▶ **TASK DETAILS**:
Reproduce the material exactly, omitting nothing.

──────────

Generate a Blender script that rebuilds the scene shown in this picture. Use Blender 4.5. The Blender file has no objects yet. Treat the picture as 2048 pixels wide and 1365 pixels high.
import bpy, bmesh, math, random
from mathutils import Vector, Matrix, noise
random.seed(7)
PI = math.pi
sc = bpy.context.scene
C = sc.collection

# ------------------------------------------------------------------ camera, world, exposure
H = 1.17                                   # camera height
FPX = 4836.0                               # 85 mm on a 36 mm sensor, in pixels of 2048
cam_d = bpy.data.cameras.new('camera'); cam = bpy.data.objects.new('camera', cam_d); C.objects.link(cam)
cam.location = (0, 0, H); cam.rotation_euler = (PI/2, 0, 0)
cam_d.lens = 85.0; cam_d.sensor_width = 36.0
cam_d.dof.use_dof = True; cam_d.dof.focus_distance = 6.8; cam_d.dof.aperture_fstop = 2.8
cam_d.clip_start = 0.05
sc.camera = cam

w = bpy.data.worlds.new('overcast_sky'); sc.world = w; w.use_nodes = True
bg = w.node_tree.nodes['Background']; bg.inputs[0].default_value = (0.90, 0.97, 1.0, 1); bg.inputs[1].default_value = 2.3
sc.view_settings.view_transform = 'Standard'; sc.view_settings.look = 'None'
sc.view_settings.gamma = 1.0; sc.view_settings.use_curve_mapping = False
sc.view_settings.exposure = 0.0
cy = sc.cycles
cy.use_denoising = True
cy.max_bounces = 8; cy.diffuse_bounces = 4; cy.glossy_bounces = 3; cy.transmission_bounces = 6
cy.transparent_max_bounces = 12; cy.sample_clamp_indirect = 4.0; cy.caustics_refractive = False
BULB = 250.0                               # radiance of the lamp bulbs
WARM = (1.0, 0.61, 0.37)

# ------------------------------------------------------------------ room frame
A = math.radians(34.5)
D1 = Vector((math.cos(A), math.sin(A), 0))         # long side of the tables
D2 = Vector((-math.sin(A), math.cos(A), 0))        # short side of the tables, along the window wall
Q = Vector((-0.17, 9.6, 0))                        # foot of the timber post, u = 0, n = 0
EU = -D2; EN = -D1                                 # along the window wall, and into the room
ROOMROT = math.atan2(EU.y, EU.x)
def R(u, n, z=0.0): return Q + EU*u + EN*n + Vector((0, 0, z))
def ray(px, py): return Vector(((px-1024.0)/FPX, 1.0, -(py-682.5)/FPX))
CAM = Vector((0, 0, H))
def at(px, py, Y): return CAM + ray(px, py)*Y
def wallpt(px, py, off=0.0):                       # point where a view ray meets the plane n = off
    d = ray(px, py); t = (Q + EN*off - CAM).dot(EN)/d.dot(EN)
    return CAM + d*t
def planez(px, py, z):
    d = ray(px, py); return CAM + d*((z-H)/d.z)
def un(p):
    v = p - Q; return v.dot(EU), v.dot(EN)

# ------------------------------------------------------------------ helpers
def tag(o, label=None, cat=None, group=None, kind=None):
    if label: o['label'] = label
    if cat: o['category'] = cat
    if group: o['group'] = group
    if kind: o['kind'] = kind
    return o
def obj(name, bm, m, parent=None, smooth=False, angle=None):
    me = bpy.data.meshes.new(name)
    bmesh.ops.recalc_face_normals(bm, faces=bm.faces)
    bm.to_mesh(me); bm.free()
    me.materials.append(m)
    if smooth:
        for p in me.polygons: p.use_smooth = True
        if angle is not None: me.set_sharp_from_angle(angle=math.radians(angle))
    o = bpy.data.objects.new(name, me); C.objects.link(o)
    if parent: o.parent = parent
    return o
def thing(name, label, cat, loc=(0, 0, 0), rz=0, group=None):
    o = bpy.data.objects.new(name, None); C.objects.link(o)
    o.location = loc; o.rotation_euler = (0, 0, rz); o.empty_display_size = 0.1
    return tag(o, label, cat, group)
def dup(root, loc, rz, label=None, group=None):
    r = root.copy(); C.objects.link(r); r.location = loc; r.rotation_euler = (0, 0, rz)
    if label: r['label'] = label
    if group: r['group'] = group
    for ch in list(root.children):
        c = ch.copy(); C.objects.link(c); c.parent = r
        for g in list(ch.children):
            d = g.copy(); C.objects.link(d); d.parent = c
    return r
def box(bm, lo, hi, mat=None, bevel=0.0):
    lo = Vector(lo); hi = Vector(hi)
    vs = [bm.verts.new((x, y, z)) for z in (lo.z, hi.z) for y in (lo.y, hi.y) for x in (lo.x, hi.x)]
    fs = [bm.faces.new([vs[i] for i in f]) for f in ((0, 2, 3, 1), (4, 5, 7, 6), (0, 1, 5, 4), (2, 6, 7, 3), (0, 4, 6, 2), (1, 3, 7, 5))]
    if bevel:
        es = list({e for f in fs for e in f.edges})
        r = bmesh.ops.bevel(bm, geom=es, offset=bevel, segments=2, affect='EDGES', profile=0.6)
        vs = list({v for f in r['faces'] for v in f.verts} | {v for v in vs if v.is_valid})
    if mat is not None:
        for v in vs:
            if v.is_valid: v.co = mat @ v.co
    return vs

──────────

▶ **SOLUTION TO THE PROBLEM**:
Generate a Blender script that rebuilds the scene shown in this picture. Use Blender 4.5. The Blender file has no objects yet. Treat the picture as 2048 pixels wide and 1365 pixels high.
import bpy, bmesh, math, random
from mathutils import Vector, Matrix, noise
random.seed(7)
PI = math.pi
sc = bpy.context.scene
C = sc.collection

# ------------------------------------------------------------------ camera, world, exposure
H = 1.17                                   # camera height
FPX = 4836.0                               # 85 mm on a 36 mm sensor, in pixels of 2048
cam_d = bpy.data.cameras.new('camera'); cam = bpy.data.objects.new('camera', cam_d); C.objects.link(cam)
cam.location = (0, 0, H); cam.rotation_euler = (PI/2, 0, 0)
cam_d.lens = 85.0; cam_d.sensor_width = 36.0
cam_d.dof.use_dof = True; cam_d.dof.focus_distance = 6.8; cam_d.dof.aperture_fstop = 2.8
cam_d.clip_start = 0.05
sc.camera = cam

w = bpy.data.worlds.new('overcast_sky'); sc.world = w; w.use_nodes = True
bg = w.node_tree.nodes['Background']; bg.inputs[0].default_value = (0.90, 0.97, 1.0, 1); bg.inputs[1].default_value = 2.3
sc.view_settings.view_transform = 'Standard'; sc.view_settings.look = 'None'
sc.view_settings.gamma = 1.0; sc.view_settings.use_curve_mapping = False
sc.view_settings.exposure = 0.0
cy = sc.cycles
cy.use_denoising = True
cy.max_bounces = 8; cy.diffuse_bounces = 4; cy.glossy_bounces = 3; cy.transmission_bounces = 6
cy.transparent_max_bounces = 12; cy.sample_clamp_indirect = 4.0; cy.caustics_refractive = False
BULB = 250.0                               # radiance of the lamp bulbs
WARM = (1.0, 0.61, 0.37)

# ------------------------------------------------------------------ room frame
A = math.radians(34.5)
D1 = Vector((math.cos(A), math.sin(A), 0))         # long side of the tables
D2 = Vector((-math.sin(A), math.cos(A), 0))        # short side of the tables, along the window wall
Q = Vector((-0.17, 9.6, 0))                        # foot of the timber post, u = 0, n = 0
EU = -D2; EN = -D1                                 # along the window wall, and into the room
ROOMROT = math.atan2(EU.y, EU.x)
def R(u, n, z=0.0): return Q + EU*u + EN*n + Vector((0, 0, z))
def ray(px, py): return Vector(((px-1024.0)/FPX, 1.0, -(py-682.5)/FPX))
CAM = Vector((0, 0, H))
def at(px, py, Y): return CAM + ray(px, py)*Y
def wallpt(px, py, off=0.0):                       # point where a view ray meets the plane n = off
    d = ray(px, py); t = (Q + EN*off - CAM).dot(EN)/d.dot(EN)
    return CAM + d*t
def planez(px, py, z):
    d = ray(px, py); return CAM + d*((z-H)/d.z)
def un(p):
    v = p - Q; return v.dot(EU), v.dot(EN)

# ------------------------------------------------------------------ helpers
def tag(o, label=None, cat=None, group=None, kind=None):
    if label: o['label'] = label
    if cat: o['category'] = cat
    if group: o['group'] = group
    if kind: o['kind'] = kind
    return o
def obj(name, bm, m, parent=None, smooth=False, angle=None):
    me = bpy.data.meshes.new(name)
    bmesh.ops.recalc_face_normals(bm, faces=bm.faces)
    bm.to_mesh(me); bm.free()
    me.materials.append(m)
    if smooth:
        for p in me.polygons: p.use_smooth = True
        if angle is not None: me.set_sharp_from_angle(angle=math.radians(angle))
    o = bpy.data.objects.new(name, me); C.objects.link(o)
    if parent: o.parent = parent
    return o
def thing(name, label, cat, loc=(0, 0, 0), rz=0, group=None):
    o = bpy.data.objects.new(name, None); C.objects.link(o)
    o.location = loc; o.rotation_euler = (0, 0, rz); o.empty_display_size = 0.1
    return tag(o, label, cat, group)
def dup(root, loc, rz, label=None, group=None):
    r = root.copy(); C.objects.link(r); r.location = loc; r.rotation_euler = (0, 0, rz)
    if label: r['label'] = label
    if group: r['group'] = group
    for ch in list(root.children):
        c = ch.copy(); C.objects.link(c); c.parent = r
        for g in list(ch.children):
            d = g.copy(); C.objects.link(d); d.parent = c
    return r
def box(bm, lo, hi, mat=None, bevel=0.0):
    lo = Vector(lo); hi = Vector(hi)
    vs = [bm.verts.new((x, y, z)) for z in (lo.z, hi.z) for y in (lo.y, hi.y) for x in (lo.x, hi.x)]
    fs = [bm.faces.new([vs[i] for i in f]) for f in ((0, 2, 3, 1), (4, 5, 7, 6), (0, 1, 5, 4), (2, 6, 7, 3), (0, 4, 6, 2), (1, 3, 7, 5))]
    if bevel:
        es = list({e for f in fs for e in f.edges})
        r = bmesh.ops.bevel(bm, geom=es, offset=bevel, segments=2, affect='EDGES', profile=0.6)
        vs = list({v for f in r['faces'] for v in f.verts} | {v for v in vs if v.is_valid})
    if mat is not None:
        for v in vs:
            if v.is_valid: v.co = mat @ v.co
    return vs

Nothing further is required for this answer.